対「北」独自制裁 厳格な安保理決議の先駆けに

The Yomiuri Shimbun
Japan should lead push for tough UNSC resolution on North Korea
対「北」独自制裁 厳格な安保理決議の先駆けに

It is important not to ignore the reckless actions repeatedly taken by North Korea and to swiftly implement tough sanctions against that country. Japan should play a leading role in a concerted effort by the international community.

The government held a meeting of the National Security Council on Wednesday, attended by its four ministers, and decided to revive and strengthen its unilateral sanctions against North Korea.

Nuclear tests and the launch of long-range ballistic missiles by North Korea pose direct threats to Japan. It is a matter of course for Japan to have promptly taken harsh measures.

These measures include a ban on the reentry of senior officials of the pro-Pyongyang General Association of Korean Residents in Japan (Chongryon) who have returned home to North Korea, and a ban on entry into Japanese ports by all vessels of North Korean registry, including those on humanitarian missions. All these measures were lifted when Pyongyang began in July 2014 its reinvestigation of Japanese nationals abducted to North Korea or suspected to have been abducted.

Added to the reentry ban are engineers related to nuclear and missile technologies. The government has also gone so far as to ban, in principle, remittances to North Korea.

North Korea has postponed presenting to Japan the results of its reinvestigation into Japanese citizens abducted to that country or suspected to have been abducted. As long as Pyongyang continues making such insincere responses, it is reasonable for Japan to decide to revive and strengthen unilateral sanctions on North Korea, in line with the principle of “action for action.”

Don’t close doors

Actions taken by the North Korean regime under Kim Jong Un have become ever more uncertain.

The Foreign Ministry, the National Police Agency and other government organizations must cooperate closely to ensure the effectiveness of the sanctions. At the same time, the government needs to respond flexibly to North Korea, by not cutting off openings for dialogue, for instance.
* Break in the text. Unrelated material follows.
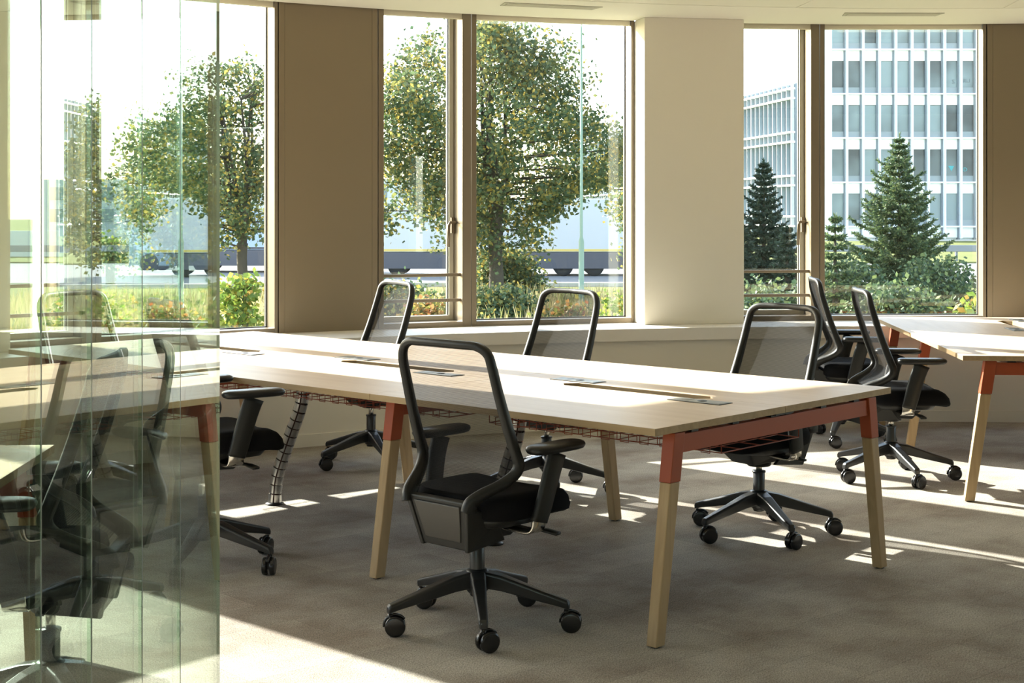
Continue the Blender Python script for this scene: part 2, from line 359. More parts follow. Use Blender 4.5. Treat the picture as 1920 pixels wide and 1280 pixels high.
# window units.  period 17.65 deg: solid bay 4.8, narrow sash 4.5, wide pane 8.3
RF = 8.45
def chord_frame(p0, p1, r=RF):
    a = Vector(A(p0, r)); b = Vector(A(p1, r)); d = b-a
    return a, d.length, atan2(d.y, d.x)
widx = [0]
def window(p0, p1, sash):
    widx[0] += 1
    a, Lw, rz = chord_frame(p0, p1)
    root = empty('window_%d' % widx[0], (a.x, a.y, H_S), rz); tag(root, kind='structure')
    H = 2.93-H_S; e = .0025; HB = H_C-H_S
    fl_, fr = (.040, .066) if sash else (.037, .026); dp = .25 if sash else .16
    mb = MB()
    mb.box((e, 0, 0), (fl_, dp, H)); mb.box((Lw-fr, 0, 0), (Lw-e, dp, H))
    mb.box((fl_, 0, 0), (Lw-fr, dp, .035)); mb.box((fl_, .06, H-.03), (Lw-fr, dp, H))
    mb.build('window_frame', M_FRM, root, bevel=.002)
    x0, x1, z0, z1 = fl_, Lw-fr, .035, H-.03
    yo = .07 if sash else 0
    if sash:
        s = .034
        mb = MB(); mb.box((x0, .17, z0), (x0+s*.4, .235, z1)); mb.box((x1-s, .17, z0), (x1, .235, z1)); mb.box((x0+s*.4, .17, z0), (x1-s, .235, z0+s)); mb.box((x0+s*.4, .17, z1-s), (x1-s, .235, z1))
        mb.build('opening_sash', mat('sash_cream', (.62,.58,.48), .4) if 'sash_cream' not in bpy.data.materials else bpy.data.materials['sash_cream'], root, bevel=.003)
        x0 += s*.4; x1 -= s; z0 += s*.6; z1 -= s
        for zz in (.183, .358):
            mb = MB(); mb.box((.004, .035, zz-.011), (Lw-.03, .055, zz+.011)); mb.build('guard_rail', M_FRM, root, bevel=.003)
        hz = .70
        mb = MB(); mb.box((x1+.006, .14, hz-.055), (x1+.03, .17, hz+.055)); mb.tube([(x1+.018, .145, hz+.02), (x1+.018, .10, hz+.02)], .009, 10)
        mb.sweep([(x1+.02, .096, hz+.022), (x1-.02, .096, hz+.02), (x1-.03, .096, hz+.0), (x1-.034, .096, hz-.15)], [(0,1,0)]*4, .006, .010)
        mb.build('window_handle', M_FRM, root)
    g = .006
    mb = MB(); mb.box((x0, .118+yo, z0), (x0+g, .14+yo, z1)); mb.box((x1-g, .118+yo, z0), (x1, .14+yo, z1)); mb.box((x0, .118+yo, z0), (x1, .14+yo, z0+g)); mb.box((x0, .118+yo, z1-g), (x1, .14+yo, z1))
    mb.build('gasket', M_GASK, root)
    MB().box((x0+.001, .126+yo, z0+.001), (x1-.001, .134+yo, z1-.001)).build('glass_pane', M_PANE, root)
    mb = MB(); mb.box((.03 if not sash else .01, .012, HB-.033), (Lw-.03, .05, HB+.03)); mb.build('blind_box', M_BLIND, root, bevel=.004)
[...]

The government must adhere to its policy of comprehensively resolving the issues of the Japanese abductees and North Korea’s nuclear and missile development, and deal with them tenaciously.

Needless to say, Japan’s unilateral sanctions alone will only have a limited effect. It is necessary to hasten the establishment of an international coalition network committed to containing North Korea.

South Korea announced Wednesday that it would suspend operations at the joint industrial complex in Kaesong, North Korea, as a unilateral sanction. The move is aimed at reducing the foreign currency earned by Pyongyang, but suspending operations could risk losing a channel for dialogue with North Korea.

Prime Minister Shinzo Abe held separate phone talks with U.S. President Barack Obama and South Korean President Park Geun-hye. They agreed to cooperate toward the early adoption of a resolution by the U.N. Security Council.

The biggest stumbling block for the UNSC resolution is China’s reluctant posture.

China has been asserting that sanctions on North Korea should be limited to measures related to its nuclear and missile developments, and opposes sanctions that would affect the lives of the public.

Yet this conciliatory stance taken for many years by China has bolstered North Korea, letting Pyongyang conduct nuclear tests and missile launches repeatedly. This time, it is vital to strengthen real pressure on North Korea.

It is important for Japan, the United States and South Korea to unite to urge China to modify its stance.